Of course it can remind you of good things in life too. That's the point. Like so much of living, a serious hike is capable of inducing all elements of the spectrum of human emotion, and not always along the same trails.
Often, the best elements of the hike come from how elevation provides clear evidence of the progress you've made. While I'm walking, I'm often completely focused on the next step or two. I find it's the best way to avoid falling off the mountain. But it's also an extremely effective way of not having a grid for how much you've actually accomplished to that point.
It is important to look back from time to time, physically, and view the trail you've covered as it unspools behind and below you if you're going to complete what's left of it in front of you.
It's also important to watch for the elements of the hike that are unique to that specific trip. A lot of hiking is the same. Follow the trail. Hydrate regularly. Eat enough to keep going but not so much you create problems on the walk. A lot of the work is standard.
But every hike, even the ones you've done a number to times, is going to give you something you haven't experienced before, whether that's internal or external. On this hike, it was goats. Literal ones of the mountain variety.
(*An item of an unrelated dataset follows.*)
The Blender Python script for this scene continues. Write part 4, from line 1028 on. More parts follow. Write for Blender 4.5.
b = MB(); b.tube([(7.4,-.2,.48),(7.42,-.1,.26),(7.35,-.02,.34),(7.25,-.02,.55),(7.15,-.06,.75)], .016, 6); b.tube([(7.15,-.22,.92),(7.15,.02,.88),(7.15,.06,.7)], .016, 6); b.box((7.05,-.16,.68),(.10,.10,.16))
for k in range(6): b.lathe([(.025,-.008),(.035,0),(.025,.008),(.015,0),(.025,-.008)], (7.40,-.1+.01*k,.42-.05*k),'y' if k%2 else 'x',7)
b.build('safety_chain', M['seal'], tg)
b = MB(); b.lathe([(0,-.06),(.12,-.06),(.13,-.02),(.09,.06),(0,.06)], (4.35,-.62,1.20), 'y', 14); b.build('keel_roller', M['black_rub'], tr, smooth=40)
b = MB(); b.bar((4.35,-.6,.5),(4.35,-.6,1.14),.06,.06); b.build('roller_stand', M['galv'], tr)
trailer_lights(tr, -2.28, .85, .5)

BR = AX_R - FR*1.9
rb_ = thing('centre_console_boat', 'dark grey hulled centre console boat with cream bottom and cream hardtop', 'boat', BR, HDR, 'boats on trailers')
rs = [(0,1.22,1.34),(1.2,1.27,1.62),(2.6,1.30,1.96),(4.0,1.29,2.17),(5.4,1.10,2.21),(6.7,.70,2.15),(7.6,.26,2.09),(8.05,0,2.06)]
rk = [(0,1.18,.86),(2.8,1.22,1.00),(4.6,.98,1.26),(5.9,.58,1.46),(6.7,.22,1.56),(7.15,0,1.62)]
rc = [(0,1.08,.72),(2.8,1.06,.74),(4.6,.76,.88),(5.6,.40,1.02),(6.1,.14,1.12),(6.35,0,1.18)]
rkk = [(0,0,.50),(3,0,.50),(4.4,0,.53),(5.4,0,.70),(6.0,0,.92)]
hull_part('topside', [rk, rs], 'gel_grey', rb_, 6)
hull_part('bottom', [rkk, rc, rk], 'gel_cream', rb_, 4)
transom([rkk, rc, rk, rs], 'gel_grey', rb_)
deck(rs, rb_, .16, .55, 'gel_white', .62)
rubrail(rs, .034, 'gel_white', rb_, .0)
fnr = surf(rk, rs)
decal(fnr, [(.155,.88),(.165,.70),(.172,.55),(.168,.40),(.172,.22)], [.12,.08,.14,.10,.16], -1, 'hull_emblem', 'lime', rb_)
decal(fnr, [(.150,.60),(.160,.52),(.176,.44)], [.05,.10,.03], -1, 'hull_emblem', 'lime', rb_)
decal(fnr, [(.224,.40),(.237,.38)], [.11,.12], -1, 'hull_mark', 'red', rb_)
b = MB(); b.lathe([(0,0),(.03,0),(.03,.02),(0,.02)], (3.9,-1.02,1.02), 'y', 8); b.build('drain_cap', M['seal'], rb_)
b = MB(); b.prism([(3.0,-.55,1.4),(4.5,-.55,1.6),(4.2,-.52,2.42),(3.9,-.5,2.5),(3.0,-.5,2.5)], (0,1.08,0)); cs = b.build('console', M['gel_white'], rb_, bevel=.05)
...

An entire herd of them marching single file down the ridge line just below the summit. They were a small message: we were visiting someone else's home and should behave accordingly.
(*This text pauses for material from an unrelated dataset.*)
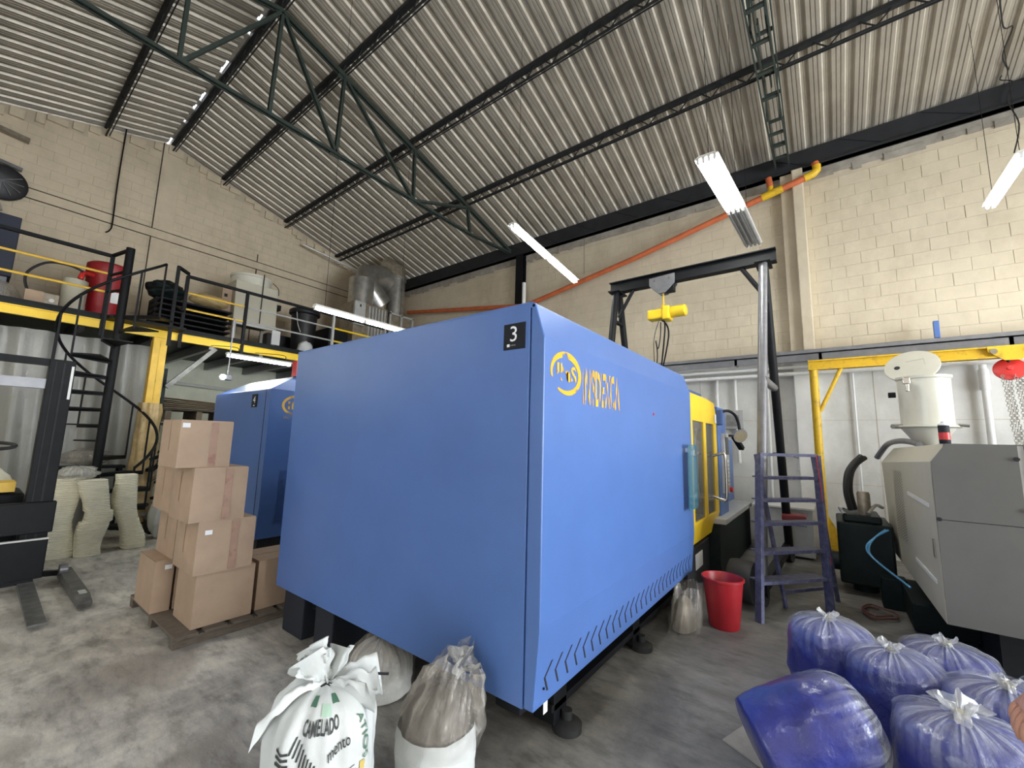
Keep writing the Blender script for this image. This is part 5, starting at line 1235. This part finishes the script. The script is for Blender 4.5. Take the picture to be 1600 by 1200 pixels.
# print: wrap text meshes onto the sack body
def wrap_text(body, m, u0, v0, wu, hv, rot=0, name='printed_word', bold=.01):
    ob = text(name, body, m, None, (0, 0, 0), (1, 0, 0), (0, 1, 0), 1, 1, 0, bold=bold)
    me = ob.data; ca, sa = math.cos(rot), math.sin(rot)
    import bmesh
    bm_ = bmesh.new(); bm_.from_mesh(me); bmesh.ops.subdivide_edges(bm_, edges=[e for e in bm_.edges if e.calc_length() > .12], cuts=2, use_grid_fill=True); bm_.to_mesh(me); bm_.free()
    for v in me.vertices:
        x, y = v.co.x*wu, v.co.y*hv
        u = u0+(x*ca-y*sa*.45); vv = v0+(x*sa*2.2+y*ca)
        p = V(sf(u, vv)); q = V(sf(u, vv, .004)); v.co = q+(q-p).normalized()*.0015-sc
    ob.location = sc; attach(ob, s1); return ob
def wrap_quad(m, u0, v0, wu, hv, name, n=6, skew=0):
    P = [sf(u0+wu*i/n+skew*j/n, v0+hv*j/n, .0045) for j in range(n+1) for i in range(n+1)]
    mb = MB(); mb.add(P, [(j*(n+1)+i, j*(n+1)+i+1, (j+1)*(n+1)+i+1, (j+1)*(n+1)+i) for j in range(n) for i in range(n)]); return mb.build(name, m, s1)
# u: 0 = +x ; the camera sees the sack from (-x,-y) -> u about .64
wrap_text('CAMELADO', M_ink, .60, .80, .115, .055, bold=.02)
wrap_quad(M_inkp, .655, .86, .035, .05, 'pale_green_patch')
wrap_text('mento', M_ink, .685, .715, .06, .03, .25, bold=.006)
wrap_text('ATIOS', M_inkg, .775, .83, .07, .035, -1.4, bold=.01)
wrap_quad(M_inky, .778, .62, .014, .05, 'ochre_emblem')
wrap_quad(M_inkg, .60, .90, .03, .05, 'green_patch'); wrap_quad(M_inkg, .70, .90, .03, .05, 'green_patch')
for k in range(16): wrap_quad(M_ink, .575+.0085*k, .745-.0115*k, .0045, .052, 'printed_stripe', 3, skew=.012)
for k in range(6): wrap_quad(M_ink, .530-.001*k, .66+.017*k, .05, .008, 'printed_stripe', 3)
for k in range(7): wrap_quad(M_ink, .71, .53+.024*k, .075-.004*k, .004, 'small_print_line', 3)
# clear bag of white pellets behind it
s2 = thing('pellet_bag', (1.80, 2.36, 0), 'clear bag of white pellets half under the blue machine', 'bag')
g2 = bag_shape((1.80, 2.36, 0), .20, .34, 25, None, pleat=.1, top=.5, neck=.1)
surf('contents', lambda u, v: bag_shape((1.80, 2.36, 0), .188, .30, 25, None, pleat=.02, top=.35, neck=.02)(u, v), 48, 26, M_pellet, s2)
surf('clear_film', lambda u, v: g2(u, .02+.98*v), 90, 40, M_filmg, s2)
# right sack: white below, loose crumpled clear plastic over grey pellets
s3 = thing('pellet_bag', (1.56, 1.58, 0), 'open bag with crumpled clear plastic over grey pellets, front centre', 'bag')
c3 = V((1.545, 1.575, 0))
A3_ = Matrix.Rotation(.25, 3, V((.6, .2, 0)))
f3 = bag_shape(c3, .185, .40, 31, None, pleat=.05, top=.25, neck=.5, taper=.05)
surf('sack_body', lambda u, v: f3(u, v*.62), 60, 34, M_sack, s3)
surf('grey_contents', lambda u, v: bag_shape(c3+V((0, .0, .0)), .165, .42, 32, None, pleat=.03, top=.5, neck=.05)(u, .3+.7*v), 48, 24, M_sackin, s3)
def fl3(u, v):
    t = 2*PI*u; k = v
    r = .205*(1.06-.55*k**1.6)+.035*math.sin(5*t+1)*k+.02*math.sin(13*t)*k+.02*nz3((math.cos(t)*3, math.sin(t)*3, v*5), 1, 3)
    z = .20+.33*k+.05*math.sin(2*t+.9)*k+.02*nz3((math.cos(t)*4, math.sin(t)*4, v*6), 1, 8)
    return (c3.x+r*math.cos(t)+.06*k, c3.y+r*math.sin(t)-.05*k, z)
surf('crumpled_film', fl3, 90, 26, M_filmd, s3)
tuft(c3+V((.07, -.06, .47)), .07, 3, s3, M_filmw, (.3, -.4, .8), H=.08)
# clear waste bag by the machine foot
s4 = thing('waste_bag', (3.95, 1.30, 0), 'dirty clear waste bag hanging by the yellow door under the machine', 'bag')
def wf4(u, v):
    t = 2*PI*u; r = .20*(1-.25*v)+.03*math.sin(6*t+1)*v+.02*math.sin(13*t+2)+.03*nz3((math.cos(t)*2, math.sin(t)*2, v*4), 1, 3)
    return (4.02+r*1.1*math.cos(t)+.15*v, 1.10+r*.6*math.sin(t), .004+.335*v)
surf('bag_film', wf4, 70, 20, M_filmd, s4)
surf('contents', lambda u, v: (4.02+.16*math.cos(2*PI*u)*math.cos(v*PI/2)+.03, 1.11+.1*math.sin(2*PI*u)*math.cos(v*PI/2), .01+.26*math.sin(v*PI/2)), 24, 8, M_tin, s4)
# floor plate
fp = MB().prism([(2.72, .56, .001), (3.42, .32, .001), (3.30, .02, .001), (2.5, .1, .001)], (0, 0, .006)).build('floor_plate', M_conc); tag(fp, 'flat grey cardboard-like sheet on the floor left of the blue bags', 'sheet')

# ---------- hand of a person just outside the frame at the right edge
pe = thing('person', (2.55, -.68, 0), 'blurred bare hand of a person reaching in at the right edge', 'person')
def skin_chain(name, joints, rad, parent, m):
    me = bpy.data.meshes.new(name); me.from_pydata([tuple(V(j)-wloc(parent)) for j in joints], [(i, i+1) for i in range(len(joints)-1)], []); 
    o = bpy.data.objects.new(name, me); COL.objects.link(o); o.parent = parent
    md = o.modifiers.new('skin', 'SKIN'); 
    for i, sv in enumerate(me.skin_vertices[0].data): sv.radius = (rad[i], rad[i]); sv.use_root = (i == 0)
    s_ = o.modifiers.new('sub', 'SUBSURF'); s_.levels = 2; s_.render_levels = 2; me.materials.append(m); return o
W0 = V((1.985, -.48, .93)); # wrist
hand = MB()
J = [W0+V((.10, -.28, .22)), W0+V((.05, -.12, .10)), W0, W0+V((-.01, .035, -.03)), W0+V((-.015, .06, -.06))]
def person_hand():
    verts = [V(p) for p in J]; rad = [.044, .037, .030, .034, .030]; edges = [(0, 1), (1, 2), (2, 3), (3, 4)]
    base = J[3]; side = V((.9, .15, .25)).normalized()
    lens = [.070, .078, .072, .056]
    for k in range(4):
        s = side*((k-1.5)*.021); p0 = J[4]+s+V((-.004, .010, -.012)); d1 = V((-.06, .55, -.80)).normalized(); d2 = V((-.12, .2, -.97)).normalized(); d3 = V((-.1, -.15, -.98)).normalized()
        i0 = len(verts); L = lens[k]
        verts += [p0, p0+d1*L*.45, p0+d1*L*.45+d2*L*.32, p0+d1*L*.45+d2*L*.32+d3*L*.26]; rad += [.0105, .0095, .0088, .0072]
        edges += [(4, i0), (i0, i0+1), (i0+1, i0+2), (i0+2, i0+3)]
    i0 = len(verts); p0 = J[2]-side*.030+V((0, .03, -.015))
    verts += [p0, p0-side*.022+V((0, .03, -.02)), p0-side*.028+V((0, .055, -.045))]; rad += [.014, .0115, .0095]; edges += [(2, i0), (i0, i0+1), (i0+1, i0+2)]
    me = bpy.data.meshes.new('hand'); b0 = wloc(pe); me.from_pydata([tuple(v-b0) for v in verts], edges, [])
    o = bpy.data.objects.new('hand', me); COL.objects.link(o); o.parent = pe
    o.modifiers.new('skin', 'SKIN')
    if not me.skin_vertices: pass
    for i, sv in enumerate(me.skin_vertices[0].data): sv.radius = (rad[i], rad[i]); sv.use_root = (i == 2)
    s_ = o.modifiers.new('sub', 'SUBSURF'); s_.levels = 2; s_.render_levels = 2; me.materials.append(M_skin)
person_hand()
Then we rounded a switchback and saw a mother with her kid, both nonchalantly grazing, undisturbed by us or the altitude, just doing what I assume mountain goats do with or without an audience.
Their appearance was a solid reminder that I needed to do the same. Regardless of the people on the trail, I needed to do what I came for as long it felt like my body would allow me to do it.
So I did it. And it didn't get easier just because a couple of goats made me feel like I was being to sensitive about every stray increase in my heart rate or fear that I'd be letting people down if I turned and headed back down. In fact, it got even more difficult at some points. Rather, those goats were one part of the process I needed to go through to get more than just some excellent photos of the stunning views from the top of the mountain.
For me, this hike was mostly painful in the best possible ways because it helped me find something I thought might be lost.
It didn't show me I'd regained the ease that went with hiking in my youth. Pretty sure that ship has sailed and probably sunk.
It didn't reveal some spiritual secret I'd been missing in the form of a metaphysical push up the toughest sections of the path or the emergence of a well-timed goat.
And it didn't trivialize the process with a trail that made it easy for me to feel like this was an accomplishment of my own.
Rather, this was a literal exercise of regaining the trust that must be placed in the intersection of the path I walk, the preparation I've done, the willingness to struggle I engage, and the people I let in who are willing to walk with me.
All of those combine to make mountains that seem unclimbable from the bottom feel inevitable from the top.